Count every line where "Blender" occurs. Give the total alone.

══ Materials provided ══

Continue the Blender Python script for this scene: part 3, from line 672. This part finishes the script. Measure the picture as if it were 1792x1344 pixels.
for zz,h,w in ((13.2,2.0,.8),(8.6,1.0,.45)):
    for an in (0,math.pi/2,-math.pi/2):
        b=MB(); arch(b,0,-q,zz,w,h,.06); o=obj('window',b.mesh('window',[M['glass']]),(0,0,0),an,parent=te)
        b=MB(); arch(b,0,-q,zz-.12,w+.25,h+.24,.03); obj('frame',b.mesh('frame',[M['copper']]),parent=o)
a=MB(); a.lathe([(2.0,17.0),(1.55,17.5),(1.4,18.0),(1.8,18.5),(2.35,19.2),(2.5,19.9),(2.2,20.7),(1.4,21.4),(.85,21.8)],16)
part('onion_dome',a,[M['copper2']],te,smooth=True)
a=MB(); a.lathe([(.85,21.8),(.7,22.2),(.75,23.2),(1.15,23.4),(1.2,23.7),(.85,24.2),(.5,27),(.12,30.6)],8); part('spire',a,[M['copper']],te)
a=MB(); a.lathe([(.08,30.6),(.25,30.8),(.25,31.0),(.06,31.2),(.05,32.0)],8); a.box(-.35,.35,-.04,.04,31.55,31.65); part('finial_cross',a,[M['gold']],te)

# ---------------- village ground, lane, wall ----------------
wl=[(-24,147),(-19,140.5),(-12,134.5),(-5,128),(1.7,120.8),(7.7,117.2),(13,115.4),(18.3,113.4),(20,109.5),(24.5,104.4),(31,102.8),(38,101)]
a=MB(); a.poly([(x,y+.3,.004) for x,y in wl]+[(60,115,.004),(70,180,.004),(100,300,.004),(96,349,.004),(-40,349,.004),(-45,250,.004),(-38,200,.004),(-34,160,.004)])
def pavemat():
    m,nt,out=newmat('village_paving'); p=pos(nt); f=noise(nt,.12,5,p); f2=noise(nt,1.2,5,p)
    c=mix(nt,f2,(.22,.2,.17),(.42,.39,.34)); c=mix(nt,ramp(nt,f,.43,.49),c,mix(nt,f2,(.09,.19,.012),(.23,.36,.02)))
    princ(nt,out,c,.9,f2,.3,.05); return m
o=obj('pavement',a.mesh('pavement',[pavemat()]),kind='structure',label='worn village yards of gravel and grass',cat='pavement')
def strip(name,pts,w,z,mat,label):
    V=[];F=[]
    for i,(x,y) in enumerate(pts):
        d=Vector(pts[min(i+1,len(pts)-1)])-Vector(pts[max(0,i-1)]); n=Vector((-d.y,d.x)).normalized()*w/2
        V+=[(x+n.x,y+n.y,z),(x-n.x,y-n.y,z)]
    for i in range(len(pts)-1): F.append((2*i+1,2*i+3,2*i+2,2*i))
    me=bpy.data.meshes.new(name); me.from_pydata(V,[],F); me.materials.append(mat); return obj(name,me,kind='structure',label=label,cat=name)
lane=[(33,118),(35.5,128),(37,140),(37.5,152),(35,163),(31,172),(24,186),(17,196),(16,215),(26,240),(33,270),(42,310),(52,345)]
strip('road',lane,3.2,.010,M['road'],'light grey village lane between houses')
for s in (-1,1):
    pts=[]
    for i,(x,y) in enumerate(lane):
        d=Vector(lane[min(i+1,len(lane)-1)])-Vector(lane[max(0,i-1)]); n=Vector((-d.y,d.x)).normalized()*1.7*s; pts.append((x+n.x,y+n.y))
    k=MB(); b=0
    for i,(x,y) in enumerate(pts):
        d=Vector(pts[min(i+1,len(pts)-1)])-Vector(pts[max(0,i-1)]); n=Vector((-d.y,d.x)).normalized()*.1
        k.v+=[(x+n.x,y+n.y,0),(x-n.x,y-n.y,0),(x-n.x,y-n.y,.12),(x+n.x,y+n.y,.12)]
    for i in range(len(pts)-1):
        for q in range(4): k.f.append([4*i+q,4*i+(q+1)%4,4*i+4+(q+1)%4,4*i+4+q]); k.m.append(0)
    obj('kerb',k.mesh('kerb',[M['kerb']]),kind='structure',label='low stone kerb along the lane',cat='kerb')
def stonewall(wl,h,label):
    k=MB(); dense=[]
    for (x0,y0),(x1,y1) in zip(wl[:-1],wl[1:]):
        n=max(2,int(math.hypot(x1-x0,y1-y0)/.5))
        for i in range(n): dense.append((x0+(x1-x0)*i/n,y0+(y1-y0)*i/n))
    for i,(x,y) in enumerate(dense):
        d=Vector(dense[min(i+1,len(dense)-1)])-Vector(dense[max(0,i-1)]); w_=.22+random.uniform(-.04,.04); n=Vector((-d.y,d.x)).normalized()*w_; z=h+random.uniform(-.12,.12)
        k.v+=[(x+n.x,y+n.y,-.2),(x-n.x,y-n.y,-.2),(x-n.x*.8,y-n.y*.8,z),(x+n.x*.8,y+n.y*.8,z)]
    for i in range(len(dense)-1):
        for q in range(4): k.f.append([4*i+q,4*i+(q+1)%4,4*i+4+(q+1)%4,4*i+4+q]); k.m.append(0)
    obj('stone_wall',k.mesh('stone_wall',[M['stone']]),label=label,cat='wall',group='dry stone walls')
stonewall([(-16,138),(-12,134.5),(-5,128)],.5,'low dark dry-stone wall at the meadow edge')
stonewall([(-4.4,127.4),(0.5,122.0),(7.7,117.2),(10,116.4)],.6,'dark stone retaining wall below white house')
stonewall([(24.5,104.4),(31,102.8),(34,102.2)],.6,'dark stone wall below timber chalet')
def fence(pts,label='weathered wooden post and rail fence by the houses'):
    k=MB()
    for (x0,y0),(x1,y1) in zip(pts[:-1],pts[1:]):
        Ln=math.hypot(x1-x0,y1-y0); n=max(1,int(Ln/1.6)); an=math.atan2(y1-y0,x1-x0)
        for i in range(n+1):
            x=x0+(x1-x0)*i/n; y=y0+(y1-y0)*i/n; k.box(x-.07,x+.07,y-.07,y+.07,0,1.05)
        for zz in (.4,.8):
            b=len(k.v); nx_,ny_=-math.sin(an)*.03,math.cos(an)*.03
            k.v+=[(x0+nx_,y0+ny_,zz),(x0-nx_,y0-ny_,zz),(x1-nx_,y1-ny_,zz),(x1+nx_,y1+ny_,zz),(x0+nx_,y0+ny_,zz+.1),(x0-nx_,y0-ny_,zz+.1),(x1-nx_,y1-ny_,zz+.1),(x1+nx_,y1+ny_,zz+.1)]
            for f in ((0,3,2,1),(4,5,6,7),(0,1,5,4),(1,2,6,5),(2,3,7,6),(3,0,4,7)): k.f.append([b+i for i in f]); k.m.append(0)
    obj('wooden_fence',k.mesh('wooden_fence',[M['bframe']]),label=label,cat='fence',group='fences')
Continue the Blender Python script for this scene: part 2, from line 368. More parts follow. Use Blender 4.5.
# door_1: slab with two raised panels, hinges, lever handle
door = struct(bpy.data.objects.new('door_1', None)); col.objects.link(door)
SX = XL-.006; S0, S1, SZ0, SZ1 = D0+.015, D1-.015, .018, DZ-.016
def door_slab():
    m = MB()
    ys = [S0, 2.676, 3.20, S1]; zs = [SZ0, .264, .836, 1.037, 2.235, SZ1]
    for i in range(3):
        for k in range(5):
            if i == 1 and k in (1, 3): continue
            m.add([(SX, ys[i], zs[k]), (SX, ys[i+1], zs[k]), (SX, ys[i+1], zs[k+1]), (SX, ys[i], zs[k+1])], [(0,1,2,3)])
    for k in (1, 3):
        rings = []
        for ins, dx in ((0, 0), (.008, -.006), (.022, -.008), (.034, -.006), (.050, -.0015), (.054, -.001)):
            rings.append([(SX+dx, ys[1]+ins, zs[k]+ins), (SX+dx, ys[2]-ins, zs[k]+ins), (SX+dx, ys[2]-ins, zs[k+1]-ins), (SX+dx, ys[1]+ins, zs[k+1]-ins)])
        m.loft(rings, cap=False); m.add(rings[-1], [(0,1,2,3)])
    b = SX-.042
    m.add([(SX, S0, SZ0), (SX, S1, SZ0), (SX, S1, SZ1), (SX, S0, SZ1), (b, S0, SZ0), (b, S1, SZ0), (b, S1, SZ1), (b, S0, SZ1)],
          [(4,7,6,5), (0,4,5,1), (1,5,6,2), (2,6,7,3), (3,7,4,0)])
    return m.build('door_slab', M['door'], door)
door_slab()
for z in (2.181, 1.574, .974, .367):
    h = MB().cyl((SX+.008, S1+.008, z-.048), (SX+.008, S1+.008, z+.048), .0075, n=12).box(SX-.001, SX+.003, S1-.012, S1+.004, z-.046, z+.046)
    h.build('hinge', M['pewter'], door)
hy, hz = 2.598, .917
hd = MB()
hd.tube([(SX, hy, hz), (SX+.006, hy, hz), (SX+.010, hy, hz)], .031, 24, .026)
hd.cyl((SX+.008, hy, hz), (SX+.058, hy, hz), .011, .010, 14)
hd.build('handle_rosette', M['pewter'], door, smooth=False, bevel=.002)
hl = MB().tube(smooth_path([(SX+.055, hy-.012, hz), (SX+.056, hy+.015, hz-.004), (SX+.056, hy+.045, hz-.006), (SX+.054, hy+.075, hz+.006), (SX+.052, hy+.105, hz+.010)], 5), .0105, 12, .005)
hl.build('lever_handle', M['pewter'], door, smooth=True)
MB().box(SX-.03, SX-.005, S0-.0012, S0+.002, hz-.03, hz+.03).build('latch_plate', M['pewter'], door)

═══

## Full answer
2